Higher Education Marketing

College Marketing – Which half is working?

There is a saying in marketing, “I’m sure half of my marketing is working.  I just don’t know which half.”  Although this typically achieves a chuckle, it’s also very frustrating because it’s too often true.  Marketing is anything but cheap, so determining what works and what doesn’t seems very important.  And, to use a phrase I read just this week, “What you can’t measure, you can’t improve.”  Being a college admission guy I’ve come to love working with data.  I love to see if a strategy is working.  As a result, effective measurement techniques are important in determining success.  It’s not as easy when it comes to measuring higher education marketing success, particularly in the early stages of a campaign.

On Tuesday, December 3, 2013, Doane College launched a branding campaign to influence enrollment objectives.  The campaign is the result of a great deal of research, discussion, and a greater understanding of our brand promise which led to our brand idea.  Our brand promise: Doane College is an exceptional college opening countless opportunities.  Our brand idea: College of…get a great Job, College of…fit in and stand out, College of…it’ll change everything.

From the beginning, I embraced both the brand promise and idea.  I felt the promise represented who we are, why we are different, and why it matters.  And, I felt the creative concept allows for the flexibility that we need being an institution that must appeal to high school students and adult learners.  To be clear, I’m not interested in debating the merits of this particular campaign for Doane College in this blog.  No, I’m looking forward and being the data guy that I am, I’m interested in knowing if it works.  I recognize that patience is required and much will depend on what we do to take advantage of the concept.  Obviously just creating the concept isn’t enough.  But, first things first.

In admissions, we have the funnel!  Similar to sales, enrollment managers determine the number of leads it will generally take to create a sale or a new student.  We identify action steps between lead generation and ultimate sale which help us to manage our activity to maximize our yield.  We can determine how many students visit campus.  How many apply.  How many are admitted.  How many leads are generated as a result of our NRCCUA and CBSS leads blah blah blah.  We have the luxury (that may be a stretch of the word) of knowing what works and what doesn’t.  But, how do we know if marketing is working, or better yet, branding which doesn’t always have a specific call to action?  How do we create metrics in order to modify our approach or hold the line?
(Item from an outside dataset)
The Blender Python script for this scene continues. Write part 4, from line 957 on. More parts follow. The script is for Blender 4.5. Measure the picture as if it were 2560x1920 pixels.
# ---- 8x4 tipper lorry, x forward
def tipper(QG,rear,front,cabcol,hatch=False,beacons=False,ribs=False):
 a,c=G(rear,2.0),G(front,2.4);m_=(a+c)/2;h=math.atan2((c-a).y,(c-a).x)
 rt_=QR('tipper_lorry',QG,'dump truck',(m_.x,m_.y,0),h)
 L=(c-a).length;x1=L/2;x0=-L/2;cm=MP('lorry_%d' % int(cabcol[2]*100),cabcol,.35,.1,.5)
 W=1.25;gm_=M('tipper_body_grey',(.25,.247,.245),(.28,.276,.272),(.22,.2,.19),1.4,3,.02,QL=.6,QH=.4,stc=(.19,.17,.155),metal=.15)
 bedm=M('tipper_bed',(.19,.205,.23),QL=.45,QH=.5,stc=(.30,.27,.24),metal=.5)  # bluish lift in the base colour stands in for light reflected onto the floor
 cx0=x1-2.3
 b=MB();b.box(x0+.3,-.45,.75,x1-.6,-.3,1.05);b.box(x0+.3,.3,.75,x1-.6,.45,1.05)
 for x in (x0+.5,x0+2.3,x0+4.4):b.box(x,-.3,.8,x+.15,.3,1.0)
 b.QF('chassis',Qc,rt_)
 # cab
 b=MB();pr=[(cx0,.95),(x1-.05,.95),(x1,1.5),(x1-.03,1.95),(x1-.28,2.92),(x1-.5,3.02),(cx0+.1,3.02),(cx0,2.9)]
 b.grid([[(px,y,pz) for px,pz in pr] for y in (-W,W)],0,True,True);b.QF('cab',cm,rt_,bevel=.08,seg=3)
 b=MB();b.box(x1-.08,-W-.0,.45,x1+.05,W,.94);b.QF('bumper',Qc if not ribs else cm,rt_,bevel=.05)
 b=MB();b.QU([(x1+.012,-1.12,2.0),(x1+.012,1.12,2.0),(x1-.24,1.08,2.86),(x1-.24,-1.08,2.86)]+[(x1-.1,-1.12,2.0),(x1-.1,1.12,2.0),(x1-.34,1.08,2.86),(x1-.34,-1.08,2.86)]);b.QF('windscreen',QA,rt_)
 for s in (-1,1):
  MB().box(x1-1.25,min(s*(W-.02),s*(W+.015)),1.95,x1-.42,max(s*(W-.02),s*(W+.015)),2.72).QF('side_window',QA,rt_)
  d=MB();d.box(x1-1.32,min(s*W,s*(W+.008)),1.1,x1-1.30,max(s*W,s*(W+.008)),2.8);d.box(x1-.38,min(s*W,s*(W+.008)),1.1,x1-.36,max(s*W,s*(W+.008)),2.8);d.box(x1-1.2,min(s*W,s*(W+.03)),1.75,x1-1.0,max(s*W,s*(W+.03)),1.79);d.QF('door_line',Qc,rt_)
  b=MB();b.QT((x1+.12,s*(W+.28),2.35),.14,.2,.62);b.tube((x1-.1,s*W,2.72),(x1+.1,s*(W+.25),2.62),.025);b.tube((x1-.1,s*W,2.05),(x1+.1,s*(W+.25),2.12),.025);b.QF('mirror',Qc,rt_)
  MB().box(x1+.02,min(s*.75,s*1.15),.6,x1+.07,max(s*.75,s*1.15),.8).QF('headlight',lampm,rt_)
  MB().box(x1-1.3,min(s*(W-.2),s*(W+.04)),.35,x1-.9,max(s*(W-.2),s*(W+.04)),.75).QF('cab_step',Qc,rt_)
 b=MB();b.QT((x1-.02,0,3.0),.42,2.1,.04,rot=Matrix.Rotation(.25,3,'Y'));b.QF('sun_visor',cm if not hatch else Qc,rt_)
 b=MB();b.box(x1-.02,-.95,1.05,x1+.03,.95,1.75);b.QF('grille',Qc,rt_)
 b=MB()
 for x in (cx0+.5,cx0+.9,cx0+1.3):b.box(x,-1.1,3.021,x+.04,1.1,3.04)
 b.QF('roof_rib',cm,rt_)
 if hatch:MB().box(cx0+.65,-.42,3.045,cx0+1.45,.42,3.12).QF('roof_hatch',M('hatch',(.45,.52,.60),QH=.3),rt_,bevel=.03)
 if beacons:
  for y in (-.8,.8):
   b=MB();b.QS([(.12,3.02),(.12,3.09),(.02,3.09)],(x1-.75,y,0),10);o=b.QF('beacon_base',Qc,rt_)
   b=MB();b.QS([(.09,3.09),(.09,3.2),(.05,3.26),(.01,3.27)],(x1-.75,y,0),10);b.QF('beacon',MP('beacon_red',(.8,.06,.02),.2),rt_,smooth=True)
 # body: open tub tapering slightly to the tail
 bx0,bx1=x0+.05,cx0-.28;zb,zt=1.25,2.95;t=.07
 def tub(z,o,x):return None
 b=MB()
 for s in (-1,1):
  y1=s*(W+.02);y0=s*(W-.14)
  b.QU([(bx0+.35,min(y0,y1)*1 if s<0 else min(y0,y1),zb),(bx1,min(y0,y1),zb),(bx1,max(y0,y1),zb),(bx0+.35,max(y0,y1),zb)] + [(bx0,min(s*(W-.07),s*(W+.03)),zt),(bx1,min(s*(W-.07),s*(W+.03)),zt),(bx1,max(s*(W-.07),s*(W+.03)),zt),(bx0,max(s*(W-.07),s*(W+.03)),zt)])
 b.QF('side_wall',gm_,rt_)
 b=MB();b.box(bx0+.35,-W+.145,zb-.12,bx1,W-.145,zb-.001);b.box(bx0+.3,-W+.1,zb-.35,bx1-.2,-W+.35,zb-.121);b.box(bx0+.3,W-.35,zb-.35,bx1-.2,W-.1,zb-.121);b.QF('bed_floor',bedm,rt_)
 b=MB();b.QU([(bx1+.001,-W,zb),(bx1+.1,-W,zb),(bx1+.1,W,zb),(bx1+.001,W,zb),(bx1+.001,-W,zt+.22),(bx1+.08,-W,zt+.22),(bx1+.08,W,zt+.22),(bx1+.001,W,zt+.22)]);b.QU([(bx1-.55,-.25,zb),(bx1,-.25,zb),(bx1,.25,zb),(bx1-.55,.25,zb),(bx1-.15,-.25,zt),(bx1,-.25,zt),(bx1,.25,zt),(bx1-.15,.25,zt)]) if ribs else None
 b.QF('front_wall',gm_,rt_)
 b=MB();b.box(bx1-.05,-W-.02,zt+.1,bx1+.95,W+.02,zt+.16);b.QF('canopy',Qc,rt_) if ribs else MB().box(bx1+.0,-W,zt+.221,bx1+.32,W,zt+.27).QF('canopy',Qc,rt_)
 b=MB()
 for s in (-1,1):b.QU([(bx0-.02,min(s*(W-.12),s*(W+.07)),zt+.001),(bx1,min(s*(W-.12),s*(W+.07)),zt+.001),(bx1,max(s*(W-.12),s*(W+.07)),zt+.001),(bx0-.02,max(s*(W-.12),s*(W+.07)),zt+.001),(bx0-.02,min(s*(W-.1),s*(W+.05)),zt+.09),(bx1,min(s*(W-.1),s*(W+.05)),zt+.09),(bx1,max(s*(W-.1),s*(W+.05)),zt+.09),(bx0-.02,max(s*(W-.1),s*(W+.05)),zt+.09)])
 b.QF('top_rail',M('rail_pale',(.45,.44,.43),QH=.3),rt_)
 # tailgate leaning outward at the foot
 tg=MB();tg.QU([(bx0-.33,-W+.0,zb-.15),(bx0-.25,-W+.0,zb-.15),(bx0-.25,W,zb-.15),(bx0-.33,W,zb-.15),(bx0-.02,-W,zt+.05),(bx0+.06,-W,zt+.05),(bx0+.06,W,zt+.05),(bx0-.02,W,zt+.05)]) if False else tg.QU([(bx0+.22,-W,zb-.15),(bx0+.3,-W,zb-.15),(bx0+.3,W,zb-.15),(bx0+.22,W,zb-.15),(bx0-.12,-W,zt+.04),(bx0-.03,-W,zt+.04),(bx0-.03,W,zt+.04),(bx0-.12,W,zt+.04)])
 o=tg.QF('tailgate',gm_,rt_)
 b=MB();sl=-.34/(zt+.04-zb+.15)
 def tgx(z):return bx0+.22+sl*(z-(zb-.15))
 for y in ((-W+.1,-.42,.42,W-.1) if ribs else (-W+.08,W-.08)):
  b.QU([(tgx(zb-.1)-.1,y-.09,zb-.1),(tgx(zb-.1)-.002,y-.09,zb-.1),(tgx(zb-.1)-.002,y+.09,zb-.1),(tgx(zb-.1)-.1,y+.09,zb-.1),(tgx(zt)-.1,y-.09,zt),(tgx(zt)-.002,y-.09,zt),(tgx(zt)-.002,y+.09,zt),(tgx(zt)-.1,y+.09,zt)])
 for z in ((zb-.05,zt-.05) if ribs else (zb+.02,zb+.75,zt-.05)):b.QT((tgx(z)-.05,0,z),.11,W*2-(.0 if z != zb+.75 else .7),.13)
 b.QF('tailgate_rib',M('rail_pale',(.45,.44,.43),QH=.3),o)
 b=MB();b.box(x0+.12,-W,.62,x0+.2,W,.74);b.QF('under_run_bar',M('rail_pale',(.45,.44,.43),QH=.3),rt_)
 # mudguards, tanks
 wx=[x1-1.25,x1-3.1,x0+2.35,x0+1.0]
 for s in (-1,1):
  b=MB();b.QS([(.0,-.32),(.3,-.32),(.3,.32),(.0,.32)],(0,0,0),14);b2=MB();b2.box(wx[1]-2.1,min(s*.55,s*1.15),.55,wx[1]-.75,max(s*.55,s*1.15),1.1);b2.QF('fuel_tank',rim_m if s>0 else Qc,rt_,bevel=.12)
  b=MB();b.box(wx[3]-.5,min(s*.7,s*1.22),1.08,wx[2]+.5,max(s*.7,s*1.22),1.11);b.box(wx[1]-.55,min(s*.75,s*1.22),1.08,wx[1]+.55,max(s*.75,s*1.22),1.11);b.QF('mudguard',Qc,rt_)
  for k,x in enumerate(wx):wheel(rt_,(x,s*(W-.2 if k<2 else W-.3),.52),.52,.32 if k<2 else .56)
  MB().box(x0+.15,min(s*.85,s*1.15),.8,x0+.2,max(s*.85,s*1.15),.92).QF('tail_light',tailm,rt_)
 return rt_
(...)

I’ve argued that we can’t focus only on branding but our marketing needs to have some strategies that have specific calls to action linking to a URL or phone number or email.  These can be monitored to determine if the specific advertisement had an effect.  And, I do think branding can impact our enrollment funnel.  An example comes to mind particularly after reading an article yesterday.  The Dodge Durango and Ron Burgundy commercials are a huge hit for Dodge.  I read that Durango sales are up 36% in November which Dodge attributes to the partnership with Ron Burgundy – you gotta see these if you haven’t yet.

Unfortunately, Doane College does not have the Dodge advertising and marketing budget to make this splash.  What budget we do have must be used as effectively as possible.  Our ability to determine effectiveness is predicated on our measurement metrics.  Therefore, we are creating metrics and defining how we will monitor them.  In our case, without prior benchmarks with these metrics, we are creating our foundational benchmarks in order to measure progress moving forward.  This is an example of our starting point.

We want to increase Doane College’s “stature” in the market place – yes, sounds vague.  The idea of stature is ambiguous.  But rather than use that as a simple excuse to not do it, we are pressing to find a way to measure if our stature is increasing.  We plan to integrate components of the results of third-party rankings also with our assessment of media presence over the course of the year.  We will also monitor, track, and assess website traffic particularly on our current most visited pages as well as identifying pages that we would like to see more traffic.  We will monitor and track our social media presence.  And, finally we will utilize public opinion surveys.  We are in the process of creating a reporting document that allows us to monitor these measures and draw our own conclusions ultimately resulting in modifications to our strategies.

Higher education recruitment requires a multifaceted approach partnering enrollment offices, marketing teams, and leadership that is committed to connecting actions to measurements.  I welcome comments regarding measurement metrics relative to marketing/branding.  How do you measure your marketing efforts at your institution?